Reading these letters gives a real sense of what it was like during the war. They show a wide range of emotions and highlight how people coped with fear and uncertainty.
"How much love is generated by the fear of danger to another person? I think a great deal. It is a craving. The whole of everyone's emotions permanently on a knife edge."
In this collection (there was apparently a documentary that went along with this) several British families share their letters to and from loved ones during times of separation in WWII. There are many, many sad letters, but happy ones, too.
The most poignant are the ones written by people who don't know that this will be the last time they have a chance to exchange "I love you"s with each other - the chapters that ended with a photograph of the "We regret to inform" telegram were the hardest to read.

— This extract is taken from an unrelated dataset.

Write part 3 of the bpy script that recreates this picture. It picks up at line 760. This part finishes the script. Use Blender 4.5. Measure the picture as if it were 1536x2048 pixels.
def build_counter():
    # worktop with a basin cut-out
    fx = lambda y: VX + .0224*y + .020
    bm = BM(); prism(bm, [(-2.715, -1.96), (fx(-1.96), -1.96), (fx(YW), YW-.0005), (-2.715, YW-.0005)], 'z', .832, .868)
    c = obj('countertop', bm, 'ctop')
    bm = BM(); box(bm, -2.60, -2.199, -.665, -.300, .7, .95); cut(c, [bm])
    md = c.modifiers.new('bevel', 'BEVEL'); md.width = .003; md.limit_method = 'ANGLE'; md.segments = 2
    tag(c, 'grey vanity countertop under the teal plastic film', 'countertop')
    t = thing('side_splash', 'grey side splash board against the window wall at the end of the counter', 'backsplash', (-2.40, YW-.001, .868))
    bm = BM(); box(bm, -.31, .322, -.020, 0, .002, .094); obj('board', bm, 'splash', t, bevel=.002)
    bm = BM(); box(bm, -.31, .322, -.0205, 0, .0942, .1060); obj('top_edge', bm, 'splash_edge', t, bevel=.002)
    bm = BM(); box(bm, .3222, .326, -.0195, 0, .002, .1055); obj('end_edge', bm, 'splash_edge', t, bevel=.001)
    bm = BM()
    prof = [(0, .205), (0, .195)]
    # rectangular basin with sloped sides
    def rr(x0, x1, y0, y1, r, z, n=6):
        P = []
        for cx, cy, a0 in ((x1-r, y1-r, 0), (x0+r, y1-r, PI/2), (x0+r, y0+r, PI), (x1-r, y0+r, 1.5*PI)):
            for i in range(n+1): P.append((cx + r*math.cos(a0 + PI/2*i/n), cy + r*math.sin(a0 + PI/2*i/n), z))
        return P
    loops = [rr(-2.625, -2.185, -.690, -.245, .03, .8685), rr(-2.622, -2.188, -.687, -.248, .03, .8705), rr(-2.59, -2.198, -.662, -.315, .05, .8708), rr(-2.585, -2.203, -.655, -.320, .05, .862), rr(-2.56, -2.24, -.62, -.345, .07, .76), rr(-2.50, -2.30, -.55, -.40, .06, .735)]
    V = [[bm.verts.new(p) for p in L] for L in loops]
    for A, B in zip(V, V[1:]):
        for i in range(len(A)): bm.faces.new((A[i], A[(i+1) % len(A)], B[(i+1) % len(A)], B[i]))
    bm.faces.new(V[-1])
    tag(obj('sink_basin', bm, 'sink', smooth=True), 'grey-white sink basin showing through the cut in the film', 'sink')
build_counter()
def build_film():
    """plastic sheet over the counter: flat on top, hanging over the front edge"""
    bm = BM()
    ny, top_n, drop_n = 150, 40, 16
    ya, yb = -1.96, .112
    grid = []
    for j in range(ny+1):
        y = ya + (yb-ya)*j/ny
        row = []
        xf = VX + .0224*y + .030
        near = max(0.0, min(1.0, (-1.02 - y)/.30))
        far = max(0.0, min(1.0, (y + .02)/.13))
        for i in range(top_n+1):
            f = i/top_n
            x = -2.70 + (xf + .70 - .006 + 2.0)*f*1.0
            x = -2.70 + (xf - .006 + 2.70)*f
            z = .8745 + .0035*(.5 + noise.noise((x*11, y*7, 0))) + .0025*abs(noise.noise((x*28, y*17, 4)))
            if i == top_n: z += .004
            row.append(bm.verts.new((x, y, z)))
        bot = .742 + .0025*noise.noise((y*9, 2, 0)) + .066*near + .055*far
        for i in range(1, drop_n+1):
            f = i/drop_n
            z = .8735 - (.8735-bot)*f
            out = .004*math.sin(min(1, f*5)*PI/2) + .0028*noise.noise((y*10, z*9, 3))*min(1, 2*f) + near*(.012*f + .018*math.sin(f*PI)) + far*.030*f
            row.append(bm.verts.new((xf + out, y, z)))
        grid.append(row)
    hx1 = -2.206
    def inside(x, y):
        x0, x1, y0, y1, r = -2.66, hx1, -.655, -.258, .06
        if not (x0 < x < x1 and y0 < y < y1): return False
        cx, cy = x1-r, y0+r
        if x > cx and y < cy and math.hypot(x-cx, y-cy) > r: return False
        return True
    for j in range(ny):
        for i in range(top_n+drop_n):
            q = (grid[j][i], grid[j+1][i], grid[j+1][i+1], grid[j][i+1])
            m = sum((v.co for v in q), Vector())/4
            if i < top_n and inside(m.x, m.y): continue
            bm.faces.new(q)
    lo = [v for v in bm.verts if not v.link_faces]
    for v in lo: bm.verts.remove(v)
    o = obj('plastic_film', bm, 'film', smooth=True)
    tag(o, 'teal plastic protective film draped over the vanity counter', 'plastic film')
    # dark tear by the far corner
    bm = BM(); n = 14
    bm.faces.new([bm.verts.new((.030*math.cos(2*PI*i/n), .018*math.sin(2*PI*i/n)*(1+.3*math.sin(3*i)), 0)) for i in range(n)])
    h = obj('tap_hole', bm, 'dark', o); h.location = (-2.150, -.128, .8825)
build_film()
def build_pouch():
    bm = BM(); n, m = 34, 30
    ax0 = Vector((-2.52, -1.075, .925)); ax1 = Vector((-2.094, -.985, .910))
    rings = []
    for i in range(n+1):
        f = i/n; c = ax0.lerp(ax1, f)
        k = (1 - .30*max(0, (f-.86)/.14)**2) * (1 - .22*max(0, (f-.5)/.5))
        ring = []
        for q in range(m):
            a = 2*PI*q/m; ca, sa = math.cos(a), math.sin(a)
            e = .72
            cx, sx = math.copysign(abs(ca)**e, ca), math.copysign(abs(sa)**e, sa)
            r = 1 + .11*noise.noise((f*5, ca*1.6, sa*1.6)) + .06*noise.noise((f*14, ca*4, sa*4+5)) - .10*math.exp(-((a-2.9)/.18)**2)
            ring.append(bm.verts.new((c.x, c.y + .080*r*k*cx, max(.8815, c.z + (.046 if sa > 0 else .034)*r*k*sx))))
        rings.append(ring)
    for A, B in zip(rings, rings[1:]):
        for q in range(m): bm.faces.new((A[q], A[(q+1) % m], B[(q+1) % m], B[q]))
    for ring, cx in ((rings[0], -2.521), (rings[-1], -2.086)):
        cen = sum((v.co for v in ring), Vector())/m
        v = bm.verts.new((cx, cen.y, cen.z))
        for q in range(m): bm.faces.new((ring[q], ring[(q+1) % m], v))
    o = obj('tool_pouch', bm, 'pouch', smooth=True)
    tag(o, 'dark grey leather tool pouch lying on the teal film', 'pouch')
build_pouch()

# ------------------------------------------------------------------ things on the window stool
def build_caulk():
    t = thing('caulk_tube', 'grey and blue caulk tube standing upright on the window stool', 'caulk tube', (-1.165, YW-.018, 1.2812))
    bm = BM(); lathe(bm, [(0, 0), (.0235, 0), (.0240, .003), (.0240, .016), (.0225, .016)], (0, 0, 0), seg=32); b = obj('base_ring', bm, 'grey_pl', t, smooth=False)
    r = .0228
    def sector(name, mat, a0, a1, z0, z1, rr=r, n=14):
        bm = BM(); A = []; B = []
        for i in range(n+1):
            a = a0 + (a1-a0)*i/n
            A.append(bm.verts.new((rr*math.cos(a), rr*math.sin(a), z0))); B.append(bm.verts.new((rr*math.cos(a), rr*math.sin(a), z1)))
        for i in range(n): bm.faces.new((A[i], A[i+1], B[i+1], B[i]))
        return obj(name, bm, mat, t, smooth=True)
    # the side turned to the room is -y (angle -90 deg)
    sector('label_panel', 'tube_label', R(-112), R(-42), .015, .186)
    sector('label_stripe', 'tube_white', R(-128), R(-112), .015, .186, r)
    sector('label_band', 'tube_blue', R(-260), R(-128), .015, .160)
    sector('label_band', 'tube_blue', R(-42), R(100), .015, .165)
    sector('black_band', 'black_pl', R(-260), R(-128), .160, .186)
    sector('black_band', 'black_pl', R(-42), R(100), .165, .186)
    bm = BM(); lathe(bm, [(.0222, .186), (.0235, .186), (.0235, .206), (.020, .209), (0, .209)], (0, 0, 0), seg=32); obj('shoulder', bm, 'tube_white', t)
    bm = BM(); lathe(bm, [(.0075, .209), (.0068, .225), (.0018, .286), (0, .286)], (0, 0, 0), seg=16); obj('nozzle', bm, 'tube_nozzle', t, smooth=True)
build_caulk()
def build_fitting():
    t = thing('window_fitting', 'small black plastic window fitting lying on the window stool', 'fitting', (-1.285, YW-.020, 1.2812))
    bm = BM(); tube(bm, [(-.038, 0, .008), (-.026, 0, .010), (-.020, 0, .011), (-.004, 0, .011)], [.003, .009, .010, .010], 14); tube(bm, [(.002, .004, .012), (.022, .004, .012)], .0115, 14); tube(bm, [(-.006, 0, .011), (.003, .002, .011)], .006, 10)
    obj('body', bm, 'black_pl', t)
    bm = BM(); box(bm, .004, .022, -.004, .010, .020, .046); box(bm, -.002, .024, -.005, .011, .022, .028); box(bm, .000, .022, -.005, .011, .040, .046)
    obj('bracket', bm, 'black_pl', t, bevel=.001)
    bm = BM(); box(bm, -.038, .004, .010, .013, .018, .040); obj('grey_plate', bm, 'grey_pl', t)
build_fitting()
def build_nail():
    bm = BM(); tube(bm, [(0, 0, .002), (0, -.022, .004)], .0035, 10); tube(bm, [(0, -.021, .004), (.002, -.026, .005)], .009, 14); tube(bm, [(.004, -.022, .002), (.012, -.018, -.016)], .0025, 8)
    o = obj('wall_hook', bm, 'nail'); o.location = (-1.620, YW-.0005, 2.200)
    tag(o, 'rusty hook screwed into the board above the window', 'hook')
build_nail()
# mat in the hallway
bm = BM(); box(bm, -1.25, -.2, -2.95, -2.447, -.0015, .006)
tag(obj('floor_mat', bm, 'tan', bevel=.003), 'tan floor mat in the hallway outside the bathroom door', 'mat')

My disappointment with the book as a whole stems from the "separation and return" segment; there are several very long, repetitive portions (especially one where a fiance answers all twelve of his fiancee's letters in one go, and they're all pretty much the same so he's just repeating himself) that made me want to skim and skip in order to get to some new information.
I appreciate the inclusion of letters between people for whom things didn't work out, such as a woman who was so changed by the War that she didn't feel able to resume her friendship with a man she'd met, and the Brit who decided not to continue his post-War relationship with a German girl due to anti-German feelings back home, though if he'd waited, it would have been alright. I say that I appreciate these because it would have been very easy to only include letters from blissfully married couples or tragically separated sweethearts. Not every wartime romance continued, and those who returned were not always excited to go back to the way things were in 1939.
This is book is a collection of selected letters with added commentary from WWII between various different men and woman in service of the British Armed forces at the time that accompanies a tv series of the same name.
Inititally at first I have found this book very hard to get into having not seen the tv series. Without the visual element of seeing the storyteller before you reading you their stories with their expressions, I found the language of the first couple of letters alienating. However the more I read the more I became engaged as my perspective was enlarged as I began to understand the true character of people in what was very perilous and testing times.